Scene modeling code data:

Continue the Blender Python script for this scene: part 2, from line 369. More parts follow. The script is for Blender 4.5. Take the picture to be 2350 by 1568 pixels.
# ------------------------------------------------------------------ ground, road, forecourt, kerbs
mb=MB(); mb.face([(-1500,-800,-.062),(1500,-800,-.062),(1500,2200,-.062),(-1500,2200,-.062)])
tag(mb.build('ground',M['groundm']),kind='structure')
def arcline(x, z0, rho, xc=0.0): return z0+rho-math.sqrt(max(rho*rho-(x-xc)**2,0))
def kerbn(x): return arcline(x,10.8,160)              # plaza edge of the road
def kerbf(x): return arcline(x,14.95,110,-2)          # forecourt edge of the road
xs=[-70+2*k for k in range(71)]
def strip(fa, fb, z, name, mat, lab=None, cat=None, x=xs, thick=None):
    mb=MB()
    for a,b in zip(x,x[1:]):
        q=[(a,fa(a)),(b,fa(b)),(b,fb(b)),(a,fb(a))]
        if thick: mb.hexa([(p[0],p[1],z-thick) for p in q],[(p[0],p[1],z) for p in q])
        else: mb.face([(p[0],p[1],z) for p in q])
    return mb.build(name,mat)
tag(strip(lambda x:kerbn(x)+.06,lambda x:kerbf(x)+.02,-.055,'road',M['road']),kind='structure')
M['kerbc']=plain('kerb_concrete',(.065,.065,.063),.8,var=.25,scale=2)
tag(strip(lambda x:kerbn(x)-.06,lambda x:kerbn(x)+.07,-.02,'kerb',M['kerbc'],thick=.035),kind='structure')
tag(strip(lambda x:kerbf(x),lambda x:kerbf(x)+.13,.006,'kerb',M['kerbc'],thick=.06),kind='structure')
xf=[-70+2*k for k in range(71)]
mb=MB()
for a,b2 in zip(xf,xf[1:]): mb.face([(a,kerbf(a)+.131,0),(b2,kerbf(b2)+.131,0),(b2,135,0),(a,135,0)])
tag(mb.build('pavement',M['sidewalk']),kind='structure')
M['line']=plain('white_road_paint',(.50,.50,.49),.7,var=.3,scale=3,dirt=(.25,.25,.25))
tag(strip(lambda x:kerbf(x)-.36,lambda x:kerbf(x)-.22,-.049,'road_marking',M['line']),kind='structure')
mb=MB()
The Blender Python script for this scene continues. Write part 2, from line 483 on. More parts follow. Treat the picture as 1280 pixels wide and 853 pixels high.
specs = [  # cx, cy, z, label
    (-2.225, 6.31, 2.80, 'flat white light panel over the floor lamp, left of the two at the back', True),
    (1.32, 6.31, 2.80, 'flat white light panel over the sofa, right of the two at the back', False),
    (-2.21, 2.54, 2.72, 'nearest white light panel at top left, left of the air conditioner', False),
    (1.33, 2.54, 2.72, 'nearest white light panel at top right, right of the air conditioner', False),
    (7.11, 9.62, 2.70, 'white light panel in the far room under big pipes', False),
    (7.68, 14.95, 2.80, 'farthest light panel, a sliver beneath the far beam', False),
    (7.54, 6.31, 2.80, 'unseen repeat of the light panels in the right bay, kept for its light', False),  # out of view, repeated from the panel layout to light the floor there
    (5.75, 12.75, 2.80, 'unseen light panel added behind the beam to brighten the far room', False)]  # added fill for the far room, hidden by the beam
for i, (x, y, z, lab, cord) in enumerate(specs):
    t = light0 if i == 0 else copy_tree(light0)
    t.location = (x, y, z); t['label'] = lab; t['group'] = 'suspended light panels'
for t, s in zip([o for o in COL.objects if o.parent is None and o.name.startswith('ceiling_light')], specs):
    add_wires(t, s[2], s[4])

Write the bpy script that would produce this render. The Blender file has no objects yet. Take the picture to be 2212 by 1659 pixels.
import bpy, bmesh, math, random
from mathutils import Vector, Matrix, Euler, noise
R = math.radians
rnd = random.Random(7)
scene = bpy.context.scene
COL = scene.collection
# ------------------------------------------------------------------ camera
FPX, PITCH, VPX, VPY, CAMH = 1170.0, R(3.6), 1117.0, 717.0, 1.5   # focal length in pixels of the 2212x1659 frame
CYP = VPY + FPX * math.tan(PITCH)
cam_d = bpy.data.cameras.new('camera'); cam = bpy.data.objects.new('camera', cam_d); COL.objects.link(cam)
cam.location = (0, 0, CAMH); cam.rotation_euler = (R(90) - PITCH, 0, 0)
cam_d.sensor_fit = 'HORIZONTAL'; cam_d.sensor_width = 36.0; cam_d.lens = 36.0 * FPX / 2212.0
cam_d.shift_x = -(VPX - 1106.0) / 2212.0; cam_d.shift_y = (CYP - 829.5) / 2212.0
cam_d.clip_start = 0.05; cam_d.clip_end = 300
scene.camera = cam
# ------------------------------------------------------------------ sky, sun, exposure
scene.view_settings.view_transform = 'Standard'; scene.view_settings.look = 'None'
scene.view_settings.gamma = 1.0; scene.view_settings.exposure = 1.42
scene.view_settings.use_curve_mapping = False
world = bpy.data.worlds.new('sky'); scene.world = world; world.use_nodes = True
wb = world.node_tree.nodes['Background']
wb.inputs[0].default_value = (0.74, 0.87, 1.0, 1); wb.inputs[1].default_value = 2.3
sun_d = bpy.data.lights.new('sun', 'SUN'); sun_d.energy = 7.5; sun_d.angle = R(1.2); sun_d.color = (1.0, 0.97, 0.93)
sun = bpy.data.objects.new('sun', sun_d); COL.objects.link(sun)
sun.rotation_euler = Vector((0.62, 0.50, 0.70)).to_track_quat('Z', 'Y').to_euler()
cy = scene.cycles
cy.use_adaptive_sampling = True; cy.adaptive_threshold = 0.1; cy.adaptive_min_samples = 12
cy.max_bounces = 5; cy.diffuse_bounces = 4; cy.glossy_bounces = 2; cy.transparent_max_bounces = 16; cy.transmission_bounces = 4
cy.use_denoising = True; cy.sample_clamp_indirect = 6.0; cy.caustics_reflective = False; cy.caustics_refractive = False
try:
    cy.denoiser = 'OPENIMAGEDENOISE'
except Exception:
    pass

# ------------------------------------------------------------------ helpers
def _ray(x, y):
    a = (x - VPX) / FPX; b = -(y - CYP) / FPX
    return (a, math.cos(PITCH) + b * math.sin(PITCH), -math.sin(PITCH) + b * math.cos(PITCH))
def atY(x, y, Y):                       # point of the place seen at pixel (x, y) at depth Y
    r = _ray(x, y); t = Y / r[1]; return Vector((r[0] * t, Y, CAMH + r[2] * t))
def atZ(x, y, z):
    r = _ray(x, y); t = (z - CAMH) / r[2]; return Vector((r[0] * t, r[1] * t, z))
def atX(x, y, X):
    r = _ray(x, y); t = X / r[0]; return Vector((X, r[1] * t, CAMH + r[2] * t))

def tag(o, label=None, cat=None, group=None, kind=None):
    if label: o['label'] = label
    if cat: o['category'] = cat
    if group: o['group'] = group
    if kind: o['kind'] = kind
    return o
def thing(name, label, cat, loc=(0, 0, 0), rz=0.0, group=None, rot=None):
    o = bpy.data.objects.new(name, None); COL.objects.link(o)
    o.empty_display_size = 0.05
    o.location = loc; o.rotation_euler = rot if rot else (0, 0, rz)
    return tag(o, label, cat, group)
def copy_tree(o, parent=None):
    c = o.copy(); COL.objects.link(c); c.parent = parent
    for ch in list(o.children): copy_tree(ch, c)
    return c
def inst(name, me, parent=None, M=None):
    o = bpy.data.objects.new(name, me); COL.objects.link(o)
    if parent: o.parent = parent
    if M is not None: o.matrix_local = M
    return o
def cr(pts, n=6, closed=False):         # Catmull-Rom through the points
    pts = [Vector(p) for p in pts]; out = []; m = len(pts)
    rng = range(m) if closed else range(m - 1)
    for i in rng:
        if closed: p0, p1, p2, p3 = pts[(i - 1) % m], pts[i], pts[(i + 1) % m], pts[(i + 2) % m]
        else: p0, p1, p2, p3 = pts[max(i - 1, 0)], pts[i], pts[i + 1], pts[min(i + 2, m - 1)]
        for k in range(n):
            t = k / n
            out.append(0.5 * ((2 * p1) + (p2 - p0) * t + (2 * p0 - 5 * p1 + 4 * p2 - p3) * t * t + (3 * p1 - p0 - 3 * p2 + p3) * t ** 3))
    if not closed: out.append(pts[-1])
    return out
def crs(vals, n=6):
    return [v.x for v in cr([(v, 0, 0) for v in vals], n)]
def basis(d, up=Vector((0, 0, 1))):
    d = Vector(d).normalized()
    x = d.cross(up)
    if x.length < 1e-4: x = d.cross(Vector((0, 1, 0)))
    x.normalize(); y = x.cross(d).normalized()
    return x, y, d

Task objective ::
In the listing above, locate the line with "The Blender Python script for this scene continues." and the line with "add_wires(t, s[2], s[4])", then extract exactly those lines and every line between them, and nothing more.

Solution ::
The Blender Python script for this scene continues. Write part 2, from line 483 on. More parts follow. Treat the picture as 1280 pixels wide and 853 pixels high.
specs = [  # cx, cy, z, label
    (-2.225, 6.31, 2.80, 'flat white light panel over the floor lamp, left of the two at the back', True),
    (1.32, 6.31, 2.80, 'flat white light panel over the sofa, right of the two at the back', False),
    (-2.21, 2.54, 2.72, 'nearest white light panel at top left, left of the air conditioner', False),
    (1.33, 2.54, 2.72, 'nearest white light panel at top right, right of the air conditioner', False),
    (7.11, 9.62, 2.70, 'white light panel in the far room under big pipes', False),
    (7.68, 14.95, 2.80, 'farthest light panel, a sliver beneath the far beam', False),
    (7.54, 6.31, 2.80, 'unseen repeat of the light panels in the right bay, kept for its light', False),  # out of view, repeated from the panel layout to light the floor there
    (5.75, 12.75, 2.80, 'unseen light panel added behind the beam to brighten the far room', False)]  # added fill for the far room, hidden by the beam
for i, (x, y, z, lab, cord) in enumerate(specs):
    t = light0 if i == 0 else copy_tree(light0)
    t.location = (x, y, z); t['label'] = lab; t['group'] = 'suspended light panels'
for t, s in zip([o for o in COL.objects if o.parent is None and o.name.startswith('ceiling_light')], specs):
    add_wires(t, s[2], s[4])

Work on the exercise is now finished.